== THE PROBLEM ==
Tell how many lines have the string "pixels" in them, and write nothing besides the number.
┄┄┄┄┄┄┄┄┄┄┄┄┄┄┄┄┄┄┄┄
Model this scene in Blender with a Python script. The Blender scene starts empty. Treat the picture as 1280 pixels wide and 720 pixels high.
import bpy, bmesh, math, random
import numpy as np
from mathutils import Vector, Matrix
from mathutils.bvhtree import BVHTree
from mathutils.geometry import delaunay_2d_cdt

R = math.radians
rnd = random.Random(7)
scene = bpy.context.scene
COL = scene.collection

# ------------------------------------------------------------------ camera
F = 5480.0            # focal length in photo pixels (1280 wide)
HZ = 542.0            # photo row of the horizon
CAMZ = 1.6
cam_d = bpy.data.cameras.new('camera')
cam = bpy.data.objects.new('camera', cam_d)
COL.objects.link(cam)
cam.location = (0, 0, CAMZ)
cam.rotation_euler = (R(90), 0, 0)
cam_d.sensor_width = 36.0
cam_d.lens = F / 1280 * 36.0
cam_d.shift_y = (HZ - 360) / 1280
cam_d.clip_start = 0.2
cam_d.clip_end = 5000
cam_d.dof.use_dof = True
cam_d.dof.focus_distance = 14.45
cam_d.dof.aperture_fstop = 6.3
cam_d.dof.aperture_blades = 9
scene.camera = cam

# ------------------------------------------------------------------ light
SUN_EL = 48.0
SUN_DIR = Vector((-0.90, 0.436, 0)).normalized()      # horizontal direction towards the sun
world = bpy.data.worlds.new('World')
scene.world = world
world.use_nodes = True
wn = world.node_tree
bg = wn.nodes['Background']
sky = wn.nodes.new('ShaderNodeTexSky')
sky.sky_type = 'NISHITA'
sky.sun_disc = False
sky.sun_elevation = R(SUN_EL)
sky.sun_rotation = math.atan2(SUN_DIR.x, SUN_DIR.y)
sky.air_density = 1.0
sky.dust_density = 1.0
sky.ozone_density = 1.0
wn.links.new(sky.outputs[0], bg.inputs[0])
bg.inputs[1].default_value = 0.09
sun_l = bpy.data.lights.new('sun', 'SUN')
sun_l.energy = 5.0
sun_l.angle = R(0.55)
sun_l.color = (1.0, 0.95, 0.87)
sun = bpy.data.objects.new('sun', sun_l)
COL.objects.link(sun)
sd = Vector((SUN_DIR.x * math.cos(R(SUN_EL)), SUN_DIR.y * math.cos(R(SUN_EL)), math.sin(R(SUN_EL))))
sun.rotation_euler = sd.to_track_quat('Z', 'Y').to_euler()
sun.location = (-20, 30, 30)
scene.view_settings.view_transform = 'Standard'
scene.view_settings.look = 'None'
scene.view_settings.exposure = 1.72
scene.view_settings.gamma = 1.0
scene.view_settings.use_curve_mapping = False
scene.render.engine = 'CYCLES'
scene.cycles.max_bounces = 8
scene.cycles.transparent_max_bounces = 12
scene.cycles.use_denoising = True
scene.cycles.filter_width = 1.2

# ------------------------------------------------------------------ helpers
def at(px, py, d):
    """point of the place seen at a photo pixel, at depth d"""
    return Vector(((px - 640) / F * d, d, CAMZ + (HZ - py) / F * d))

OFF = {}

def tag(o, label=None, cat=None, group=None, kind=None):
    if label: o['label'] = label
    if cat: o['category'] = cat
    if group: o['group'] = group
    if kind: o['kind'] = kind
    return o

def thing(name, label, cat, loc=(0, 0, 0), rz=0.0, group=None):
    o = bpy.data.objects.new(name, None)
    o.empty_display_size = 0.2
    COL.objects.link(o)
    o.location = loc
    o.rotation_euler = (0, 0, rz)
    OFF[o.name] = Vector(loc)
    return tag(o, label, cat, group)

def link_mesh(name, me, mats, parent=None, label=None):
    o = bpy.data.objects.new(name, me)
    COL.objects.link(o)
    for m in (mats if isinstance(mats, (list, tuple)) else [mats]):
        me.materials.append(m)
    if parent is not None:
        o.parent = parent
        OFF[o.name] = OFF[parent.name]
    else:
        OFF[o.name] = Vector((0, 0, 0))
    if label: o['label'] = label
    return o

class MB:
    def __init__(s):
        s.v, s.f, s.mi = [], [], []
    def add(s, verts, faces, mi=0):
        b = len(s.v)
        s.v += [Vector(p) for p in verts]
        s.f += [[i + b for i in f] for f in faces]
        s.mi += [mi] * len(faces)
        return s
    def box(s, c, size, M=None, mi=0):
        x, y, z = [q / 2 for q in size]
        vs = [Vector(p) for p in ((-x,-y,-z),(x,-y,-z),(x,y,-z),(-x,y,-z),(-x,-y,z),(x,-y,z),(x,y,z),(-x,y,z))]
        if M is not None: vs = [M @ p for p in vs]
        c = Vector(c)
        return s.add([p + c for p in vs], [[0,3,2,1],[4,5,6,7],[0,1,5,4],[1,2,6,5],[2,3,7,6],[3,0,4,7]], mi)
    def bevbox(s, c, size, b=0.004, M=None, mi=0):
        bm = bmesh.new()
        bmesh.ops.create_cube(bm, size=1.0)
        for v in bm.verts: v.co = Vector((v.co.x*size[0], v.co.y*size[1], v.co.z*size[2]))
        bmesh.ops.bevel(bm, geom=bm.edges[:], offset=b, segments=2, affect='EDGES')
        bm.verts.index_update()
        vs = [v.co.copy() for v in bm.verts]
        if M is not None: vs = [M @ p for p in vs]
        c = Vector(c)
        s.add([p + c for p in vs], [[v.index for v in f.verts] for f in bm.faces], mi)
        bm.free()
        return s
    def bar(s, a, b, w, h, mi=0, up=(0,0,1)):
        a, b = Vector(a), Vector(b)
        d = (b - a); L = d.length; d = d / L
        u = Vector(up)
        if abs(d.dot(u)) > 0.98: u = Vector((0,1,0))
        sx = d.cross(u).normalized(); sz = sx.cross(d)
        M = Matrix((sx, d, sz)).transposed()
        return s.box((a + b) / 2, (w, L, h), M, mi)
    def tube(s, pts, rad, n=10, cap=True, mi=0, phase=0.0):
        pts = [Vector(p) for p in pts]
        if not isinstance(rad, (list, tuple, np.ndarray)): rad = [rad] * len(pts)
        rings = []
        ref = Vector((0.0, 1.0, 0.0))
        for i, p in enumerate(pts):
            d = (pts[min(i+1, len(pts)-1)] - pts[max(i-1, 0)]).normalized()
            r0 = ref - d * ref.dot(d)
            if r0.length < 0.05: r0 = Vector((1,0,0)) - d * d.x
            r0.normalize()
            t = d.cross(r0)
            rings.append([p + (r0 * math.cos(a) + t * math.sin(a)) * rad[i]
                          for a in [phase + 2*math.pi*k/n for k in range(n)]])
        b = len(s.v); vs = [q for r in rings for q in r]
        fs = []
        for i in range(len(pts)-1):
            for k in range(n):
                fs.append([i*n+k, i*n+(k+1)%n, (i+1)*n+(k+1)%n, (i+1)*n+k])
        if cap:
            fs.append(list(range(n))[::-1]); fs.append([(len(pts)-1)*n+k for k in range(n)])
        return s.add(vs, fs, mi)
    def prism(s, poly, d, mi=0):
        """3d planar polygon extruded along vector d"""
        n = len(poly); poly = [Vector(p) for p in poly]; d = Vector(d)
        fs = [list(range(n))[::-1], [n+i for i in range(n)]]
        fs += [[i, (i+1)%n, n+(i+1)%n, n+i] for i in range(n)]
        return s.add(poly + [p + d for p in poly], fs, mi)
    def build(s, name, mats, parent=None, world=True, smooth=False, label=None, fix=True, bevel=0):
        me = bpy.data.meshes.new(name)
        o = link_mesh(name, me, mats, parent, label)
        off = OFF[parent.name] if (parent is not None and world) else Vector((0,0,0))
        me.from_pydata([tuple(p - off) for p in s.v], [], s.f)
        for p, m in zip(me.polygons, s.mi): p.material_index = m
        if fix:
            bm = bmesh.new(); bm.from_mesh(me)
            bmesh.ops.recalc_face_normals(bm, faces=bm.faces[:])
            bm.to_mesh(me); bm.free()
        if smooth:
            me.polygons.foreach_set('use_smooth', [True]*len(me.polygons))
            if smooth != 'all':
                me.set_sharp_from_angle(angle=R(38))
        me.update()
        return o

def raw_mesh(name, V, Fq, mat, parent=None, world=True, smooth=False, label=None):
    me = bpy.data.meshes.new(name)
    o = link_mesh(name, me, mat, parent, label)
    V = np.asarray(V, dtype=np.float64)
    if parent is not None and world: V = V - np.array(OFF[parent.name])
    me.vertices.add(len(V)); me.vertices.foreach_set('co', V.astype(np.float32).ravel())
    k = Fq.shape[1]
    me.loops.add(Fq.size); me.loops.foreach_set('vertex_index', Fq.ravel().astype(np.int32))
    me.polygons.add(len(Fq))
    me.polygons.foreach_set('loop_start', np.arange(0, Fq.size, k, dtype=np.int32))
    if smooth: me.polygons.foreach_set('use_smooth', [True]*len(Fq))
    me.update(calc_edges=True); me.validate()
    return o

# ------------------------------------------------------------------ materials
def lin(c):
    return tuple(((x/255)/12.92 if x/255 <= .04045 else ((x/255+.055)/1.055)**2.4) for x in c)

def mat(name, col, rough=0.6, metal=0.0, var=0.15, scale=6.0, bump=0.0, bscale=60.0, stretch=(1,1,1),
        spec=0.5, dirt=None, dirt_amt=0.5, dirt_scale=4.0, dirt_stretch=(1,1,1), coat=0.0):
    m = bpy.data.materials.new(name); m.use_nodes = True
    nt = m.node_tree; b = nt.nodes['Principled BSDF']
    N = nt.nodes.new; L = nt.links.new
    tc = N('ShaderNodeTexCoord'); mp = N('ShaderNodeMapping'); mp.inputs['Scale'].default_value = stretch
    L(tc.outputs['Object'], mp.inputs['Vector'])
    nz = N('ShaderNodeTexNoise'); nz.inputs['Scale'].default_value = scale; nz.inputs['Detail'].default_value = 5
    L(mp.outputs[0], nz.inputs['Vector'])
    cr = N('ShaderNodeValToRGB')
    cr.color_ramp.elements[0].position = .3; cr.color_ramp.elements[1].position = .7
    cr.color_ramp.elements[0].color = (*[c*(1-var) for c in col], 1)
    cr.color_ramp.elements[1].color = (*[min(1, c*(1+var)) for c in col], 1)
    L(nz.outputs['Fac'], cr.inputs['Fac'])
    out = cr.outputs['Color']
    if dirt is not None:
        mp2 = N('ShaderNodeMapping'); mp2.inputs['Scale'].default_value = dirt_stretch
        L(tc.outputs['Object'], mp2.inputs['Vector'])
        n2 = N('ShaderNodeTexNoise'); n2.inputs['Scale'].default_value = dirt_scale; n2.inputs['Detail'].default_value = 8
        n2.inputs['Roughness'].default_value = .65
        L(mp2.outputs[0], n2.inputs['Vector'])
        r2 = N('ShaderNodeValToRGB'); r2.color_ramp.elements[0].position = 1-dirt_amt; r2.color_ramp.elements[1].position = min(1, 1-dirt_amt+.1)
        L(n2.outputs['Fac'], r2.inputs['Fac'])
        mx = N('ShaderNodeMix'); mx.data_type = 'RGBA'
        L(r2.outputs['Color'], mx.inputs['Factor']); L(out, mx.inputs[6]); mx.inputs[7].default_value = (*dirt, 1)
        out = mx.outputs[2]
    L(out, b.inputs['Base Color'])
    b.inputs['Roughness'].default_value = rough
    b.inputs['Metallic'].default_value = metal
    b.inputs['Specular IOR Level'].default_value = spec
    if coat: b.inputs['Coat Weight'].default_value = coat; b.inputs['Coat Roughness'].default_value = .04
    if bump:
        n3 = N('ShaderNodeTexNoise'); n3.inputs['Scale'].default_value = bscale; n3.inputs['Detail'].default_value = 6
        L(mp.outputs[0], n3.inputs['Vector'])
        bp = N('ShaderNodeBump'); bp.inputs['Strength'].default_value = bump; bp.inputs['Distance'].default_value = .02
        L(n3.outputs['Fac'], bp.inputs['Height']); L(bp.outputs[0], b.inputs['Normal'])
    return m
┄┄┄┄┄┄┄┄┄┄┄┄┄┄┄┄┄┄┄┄
== TASK RESPONSE ==
2